読書記録~防忘録~

読書記録です。時々、漫画やアニメにも独り言してます。

レジェンドアニメ! 辻村深月著 マガジンハウス 2022年

 『ハケンアニメ!』スピンオフ。

 九年前のクリスマス
 27歳の有科香屋子は、制作進行を担当していたアニメが“空気アニメ”と呼ばれていることを知って、落ち込みながらも『光のヨスガ』を見ていた。
 高校一年生の斎藤瞳は、サンタクロースワンピを着てクリスマスケーキを売っていた。
 高校二年生の並澤和奈は、隣席の田口くんがクリスマスパーティーに呼ばれたことを知って、泣きそうになっていた。田口くんは、和奈の描いた教科書の落書きを、手放しで褒めてくれていた。

 声と音の冒険
 『運命戦線リデルライト』の最終話の絵コンテを見て、音響監督の五條正臣は監督の王子千晴との出会いを思い出していた。シリーズもののアニメで斬新な演出を狙い、上から怒られていた彼。今、王子は自分の名前を出した作品で、新しい効果に挑む。

 夜の底の太陽
 母さんと二人だけで引っ越して来た団地、同じ小学校の生徒のいない遠い塾に、冨田太陽は通っている。母の方針で漫画もアニメも見ていないから、友達がそんな話題で盛り上がっていても話に入れない。でも、順太も爽平も、拾った猫の貰い先を一緒に探してくれた。そんな二人とケンカした後、猫を引き取ってくれたお姉さんが、アニメ『サウンドバック』を勧めてくれた。

 執事とかぐや姫
 逢里哲哉は25歳、フィギュア会社の広報を担当している。フィギュアの祭典「ドール・ソニック」で自分のミスに落ち込んでいたのに、憧れの原型師に会えていきなり浮き上がった。鞠野カエデ、実際に会うと女性で美人で、二度目に会った時には子連れだった。でも逢里は気にならない。彼女が天才的な原型師で、いつか一緒に仕事がしたいということの他は。

 ハケンじゃないアニメ
 和山和人は長寿アニメ『お江戸のニイ太』のプロデューサー。今年で30周年を迎えるその記念の新OPを、斎藤瞳監督に依頼できるとあって興奮気味。ただ斎藤は、この有名アニメを通ってこなかったと言う。よぎる一抹の不安、その上『ニイ太』立ち上げから関わって来たベテランプロデューサー七神昇平も退職すると言って来た。七神は長年、『ニイ太』の原作者 左近寺誠とのパイプ役を務めているのに。

 次の現場へ
 人気声優 美末杏樹とアニメーター迫水孝昭の結婚式にて。散々ぼやく王子千晴、それを宥める有科香屋子、制作からアニメーターへ転身した川島加菜美も出席していた。王子の次の仕事はチヨダ・コーキ原作の『V.T.R』、脚本に赤羽環を迎えて丁々発止の会議を重ねている。作画監督は並澤和奈、斎藤瞳は別の劇場版作品に呼ばれている中、川島加菜美は自分に声が掛からないことを気に病んでいた。…

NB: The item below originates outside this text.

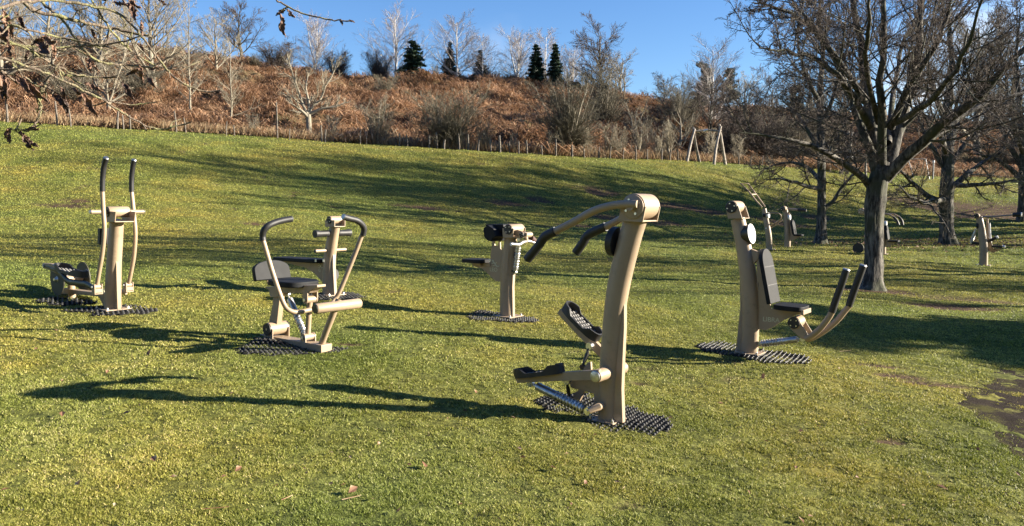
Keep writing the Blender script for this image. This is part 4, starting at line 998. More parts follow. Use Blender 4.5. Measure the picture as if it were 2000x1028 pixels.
def pedal(par, c, X_, up, ln=.42, wd=.17, flip=1):
    """foot tray: stadium rim, high at both ends and cut low in the middle, studded floor"""
    X_ = X_.normalized(); up = (up - X_ * up.dot(X_)).normalized(); Yv = up.cross(X_); bm = B(); n = 48; ring = []
    for k in range(n):
        a = 2 * math.pi * k / n; cc, ss = math.cos(a), math.sin(a)
        x = math.copysign(abs(cc) ** .75, cc) * ln / 2; y = math.copysign(abs(ss) ** .75, ss) * wd / 2
        e = abs(x) / (ln / 2); hgt = .022 + .045 * min(1, max(0, (e - .38) / .22))
        ring.append((x, y, hgt))
    def v(x, y, z): return bm.verts.new(c + X_ * x + Yv * y + up * z)
    ob = [v(x, y, -.018) for x, y, h in ring]; ot = [v(x, y, h) for x, y, h in ring]
    it = [v(x * .93, y * .84, h) for x, y, h in ring]; ib = [v(x * .92, y * .82, .006) for x, y, h in ring]
    for i in range(n):
        j = (i + 1) % n
        for p, q in ((ob, ot), (ot, it), (it, ib)): bm.faces.new((p[i], p[j], q[j], q[i]))
    bm.faces.new(ob[::-1]); bm.faces.new(ib)
    o = finish('pedal', bm, RUBBER, par)
    bm = B(); M3 = Matrix((X_, Yv, up)).transposed()
    for i in range(9):
        for j in range(4):
            x = (-.42 + .84 * i / 8) * ln * .88; y = (-.33 + .66 * (j + .5 * (i % 2) - .25) / 3) * wd * .85
            if abs(x) > ln * .36 and abs(y) > wd * .2: continue
            b_box(bm, c + X_ * x + Yv * y + up * .010, (.022, .018, .010), M3)
    finish('tread', bm, TREAD, o)
    return o
def lettering(m, text, size, loc, par, extra=None):
    cu = bpy.data.curves.new('lettering', 'FONT'); cu.body = text; cu.size = size; cu.extrude = .001; cu.align_x = 'CENTER'
    ob = bpy.data.objects.new('lettering', cu); me = bpy.data.meshes.new_from_object(ob); bpy.data.objects.remove(ob)
    V = np.array([v.co[:] for v in me.vertices]); bm = B(); bm.from_mesh(me); bpy.data.meshes.remove(me)
    bmesh.ops.transform(bm, matrix=Matrix.Translation(loc) @ Matrix.Rotation(math.pi / 2, 4, 'X'), verts=bm.verts[:])
    o = finish('lettering', bm, LIT_GRASS, par, smooth=False)
    if extra:      # small exercising figure above the word, its cut-out shown in lit-grass colour
        bm = B(); k = size
        seg = [((-.05,1.75),(.15,1.6)),((.15,1.6),(.75,.95)),((.2,1.55),(-.45,1.42)),((.35,1.45),(.75,1.62)),((.75,.95),(1.3,1.0)),((.3,1.15),(-.2,.95)),((.55,1.1),(.3,1.15))]
        for (x0, z0), (x1, z1) in seg: b_tube(bm, [loc + Vector((x0*k, 0, z0*k)), loc + Vector((x1*k, 0, z1*k))], .085 * k, 6)
        c = loc + Vector((-.15*k, 0, 1.9*k)); b_tube(bm, [c - Vector((0, .002, 0)), c + Vector((0, .002, 0))], .17 * k, 10)
        finish('figure_emblem', bm, LIT_GRASS, par)
    return o
LIT_GRASS = simple('cutout_lit_grass', (.62, .60, .42), (.5, .5, .33), rough=.7)  # bright tone for sunlit grass seen through cut-outs, put into the letters
GM = 'beige and black fitness machines on the lawn'

# ---- stepper with pull handles (nearest) ----
def stepper():
    m = Mach('step_trainer', 'largest nearest beige machine with two black foot pedals and two long overhead handles', 1196, 824, group=GM)
    post(m, [(1185,824),(1189,740),(1196,650),(1208,560),(1229,470),(1243,425)], [.078,.080,.084,.092,.092,.090],
         [(1217,572),(1222,576),(1222,640),(1219,700),(1217,760),(1219,826),(1184,826),(1188,740),(1196,650),(1206,600)], .055)
    hd, c = head(m, 1252, 404, .108, .135, cap=PAINT, plate_poly=[(1228,402),(1276,404),(1270,434),(1222,431)])
    ax = finish('axle', b_tube(B(), [c + Vector((0,-.19,0)), c + Vector((0,.24,0))], .034, 16), PAINT, m.o)
    for l, gi in ((([(1245,399,-.17),(1222,399,-.18),(1195,402,-.19),(1160,412,-.2),(1120,434,-.2),(1085,452,-.2)]), [(1085,452,-.2),(1072,458,-.2),(1062,465,-.2),(1052,480,-.2),(1030,507,-.2)]),
                  (([(1276,401,.22),(1252,404,.24),(1228,418,.25),(1205,432,.25),(1183,443,.25)]), [(1183,443,.25),(1160,453,.25),(1147,461,.25),(1139,474,.25),(1125,494,.25)])):
        a = tube(m, 'handle_arm', l, .033, PAINT, smooth=22)
        tube(m, 'grip', gi, .042, RUBBER, smooth=18, parent=a)
    # round information disc on the user's side
    q = m.pt(1207, 473); n = Vector((-1, 0, .12)).normalized()
    finish('sign_disc', b_tube(B(), [q, q + n * .055, q + n * .062], [.128, .128, .12], 36), RUBBER, m.o)
    # pivot tube, beams, pedals
    c = m.pt(1192, 726)
    pv = finish('pivot_tube', b_tube(B(), [c + Vector((0, -.25, 0)), c + Vector((0, -.245, 0)), c + Vector((0, .22, 0))], [.05, .056, .056], 24), PAINT, m.o)
    bm = B(); q = c + Vector((0, -.25, 0)); b_tube(bm, [q, q + Vector((0, -.008, 0)), q + Vector((0, -.014, 0))], [.05, .045, .02], 20); finish('tube_cap', bm, STEEL, pv)
    bn = finish('pedal_beam', b_prism(B(), m.pts([(1172,722),(1172,743),(1090,744),(1012,748),(1008,738),(1090,727)], -.23), -.25, -.205), PAINT, m.o, .006)
    a = m.pt(1008, 739, -.23); b = m.pt(1100, 729, -.23); pedal(bn, (a + b) / 2 + Vector((0, 0, .02)), b - a, Vector((0, 0, 1)), (b - a).length * 1.02, .17)
    bf = finish('pedal_beam', b_prism(B(), m.pts([(1096,603),(1090,612),(1130,655),(1180,705),(1200,720),(1204,706),(1160,662)], .2), .18, .225), PAINT, m.o, .006)
    a = m.pt(1100, 601, .2); b = m.pt(1166, 668, .2); d = (b - a).normalized(); up = Vector((-d.z, 0, d.x)) ; up = up if up.z > 0 else -up
    pedal(bf, (a + b) / 2 + up * .02, d, up, (b - a).length * 1.0, .19)
    # central casting, tabs, links
    finish('hub_casting', b_prism(B(), m.pts([(1116,741),(1150,738),(1190,738),(1200,800),(1166,796),(1165,768),(1137,760),(1120,756)]), -.05, .05), PAINT, m.o, .01)
    plate(m, 'link_tab', [(1149,708),(1155,707),(1156,722),(1147,736),(1137,733),(1140,722)], .03, .03, PAINT)
    plate(m, 'link_tab', [(1139,757),(1145,760),(1133,784),(1119,778),(1122,768)], -.03, .03, PAINT)
    for l in ([(1152,676,.12),(1148,686,.10),(1147,692,.1),(1141,706,.06),(1138,717,.05)], [(1108,744,-.12),(1108,752,-.1),(1110,762,-.08),(1112,778,-.05)]):
        P = m.pts(l); o = finish('link_rod', b_tube(B(), [P[0], P[1], P[2], P[-2], P[-1]] if len(P) > 4 else P, [.012,.012,.019,.014,.012][:len(P)], 10), DARKMETAL, m.o)
        bm = B(); b_tube(bm, [P[0] - Vector((0,.02,0)), P[0] + Vector((0,.02,0))], .032, 16); finish('rod_eye', bm, BOLT, o)
        bm = B(); b_tube(bm, [P[-1] - Vector((0,.016,0)), P[-1] + Vector((0,.016,0))], .026, 16); finish('rod_eye', bm, DARKMETAL, o)
    spring(m, m.pt(1037, 749, -.2), m.pt(1148, 803, -.2), .040, (.45, .93))
    P = m.pts([(1150,803,-.22),(1168,795,-.16),(1180,792,0)]); finish('damper_mount', b_tube(B(), P, [.026,.034,.034], 14), PAINT, m.o)
stepper()

# ---- seated press (right) ----
def press_post(m, pl, pr, fin): return post(m, pl, pr, fin)
def press():
    m = Mach('leg_press', 'beige seated machine with tall black backrest and two raised black handles, right of the lawn', 1459, 690, group=GM)
    post(m, [(1464,690),(1466,640),(1466,590),(1461,535),(1452,480),(1441,428)], [.095,.098,.100,.098,.09,.085],
         [(1446,524),(1447,600),(1442,650),(1438,690),(1466,690),(1466,600),(1460,540)], .06)
    hd, c = head(m, 1436, 405, .082, .13, rot=.35, plate_poly=[(1424,402),(1449,402),(1457,427),(1429,427)])
    q = m.pt(1452, 459); n = Vector((1, 0, .16)).normalized()
    d = finish('sign_disc', b_tube(B(), [q, q + n * .10, q + n * .108], [.09, .132, .13], 36), DARKMETAL, m.o)
    finish('sign_face', b_tube(B(), [q + n * .108, q + n * .113], [.130, .128], 36), WHITE, d)
    bm = B(); s = Vector((0, 1, 0)); u = s.cross(n)
    for (a, b, ww, hh) in ((-.0, -.035, .04, .008), (-.0, -.055, .028, .006), (.0, .03, .05, .006)):
        cc = q + n * .1140 + s * a + u * b; v = [bm.verts.new(cc + s * sx * ww/2 + u * sy * hh/2) for sx, sy in ((-1,-1),(1,-1),(1,1),(-1,1))]; bm.faces.new(v)
    finish('print', bm, PRINT, d, smooth=False)
    # side plate carrying the seat
    sp = plate(m, 'side_plate', [(1479,492),(1486,487),(1492,495),(1500,560),(1506,603),(1574,606),(1576,612),(1556,615),(1530,626),(1512,638),(1496,645),(1478,642)], 0, .03, PAINT)
    plate(m, 'bracket', [(1468,486),(1482,492),(1482,506),(1470,520)], 0, .05, PAINT)
    for yy in (552, 584, 604, 630): plate(m, 'clamp', [(1470,yy),(1482,yy),(1482,yy+9),(1470,yy+9)], 0, .05, PAINT)
    lettering(m, 'LIBRA', .085, m.pt(1506, 629, -.0175), sp, False)
    top, bot = m.pt(1492, 486), m.pt(1511, 592)
    bp = pad('backrest', (top + bot) / 2, Vector((0, 1, 0)), top - bot, .36, (top - bot).length, .055, m.o, top_round=True, grooves=2, mat=PAD)
    # the seat
    s0, s1 = m.pt(1519, 598), m.pt(1572, 602)
    pad('seat', (s0 + s1) / 2, Vector((1, 0, -.03)), Vector((0, 1, 0)), (s1 - s0).length * 1.12, .40, .06, m.o, corner=.5)
    plate(m, 'seat_stop', [(1570,604),(1577,604),(1577,613),(1570,613)], 0, .30, PAINT)
    hd2, c2 = head(m, 1556, 629, .078, .11, rot=.78)
    bm = B(); pp = m.pts([(1553,619),(1563,620),(1584,654),(1580,662),(1570,660),(1548,640)]); b_prism(bm, pp, -.10, -.086); b_prism(bm, pp, .086, .10)
    pq = m.pts([(1556,634),(1580,660)]); b_tube(bm, [pq[0], pq[1]], .03, 10)
    finish('lever_bracket', bm, PAINT, hd2, .003)
    for l, g in (([(1574,662,-.1),(1585,656,-.12),(1601,643,-.14),(1617,623,-.16),(1626,608,-.17)], [(1625,610,-.17),(1632,588,-.17),(1645,552,-.17),(1653,527,-.17)]),
                 ([(1576,664,.08),(1592,658,.1),(1615,643,.13),(1636,625,.15),(1653,604,.16),(1659,597,.16)], [(1658,598,.16),(1664,580,.16),(1676,547,.16),(1686,519,.16)])):
        a = tube(m, 'lever', l, .036, PAINT, smooth=20); gg = tube(m, 'grip', g, .042, RUBBER, smooth=10, parent=a)
        P = m.pts(g[-2:]); dd = (P[1] - P[0]).normalized(); finish('grip_cap', b_tube(B(), [P[1], P[1] + dd * .012], [.043, .036], 16), STEEL, gg)
    spring(m, m.pt(1568, 662), m.pt(1484, 672), .040, (.42, .96))
    tube(m, 'damper_mount', [(1464,672,0),(1474,674,0),(1486,673,0)], [.04,.034,.02], PAINT_D)
    tube(m, 'lower_bracket', [(1464,645,0),(1472,648,0),(1473,665,0)], .05, PAINT)
press()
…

 映画になった『ハケンアニメ!』、きっとそれにあわせて刊行された短編集。映画はぐずぐずしている間に見損ねました。(←おい)
 出てきましたねぇ、チヨダ・コーキに赤羽環! 世界線同じ話だったのね、ふふふ、そうでしょうとも。
 さすが辻村さん、着眼点がオタクならでは(笑)。音響監督やフィギュアメーカーなんて所に話を持って行くとは(何故か上から目線)。
 『ハケンじゃないアニメ』、これはどれかモデルがある作品というより、色々なアニメの集合体でしたね。『忍たま乱太郎』と『アンパンマン』の混合だろうか、『ドラえもん』や『クレヨンしんちゃん』は入ってない気がするけど、と思ってたら最後の謝辞に諏訪道彦さんのお名前。…そう、読売TVのアニメは長寿を狙うんですよね、『ルパン三世』から『コナン』まで。子供は勿論、大人まで楽しめるもの、再放送まで視野に入れて、ですものね。
 相変わらず熱い人たち、みんな誠実に仕事に向き合い、それが評価されて行く。いい加減で済ますことができない、そりゃ時間やら何やら制約はあるけど、その中でベストを尽くす。やっぱり読んでて気持ちのいい作品でした。
 それにしても、『サウンドバック』、本当にアニメにならないかなぁ。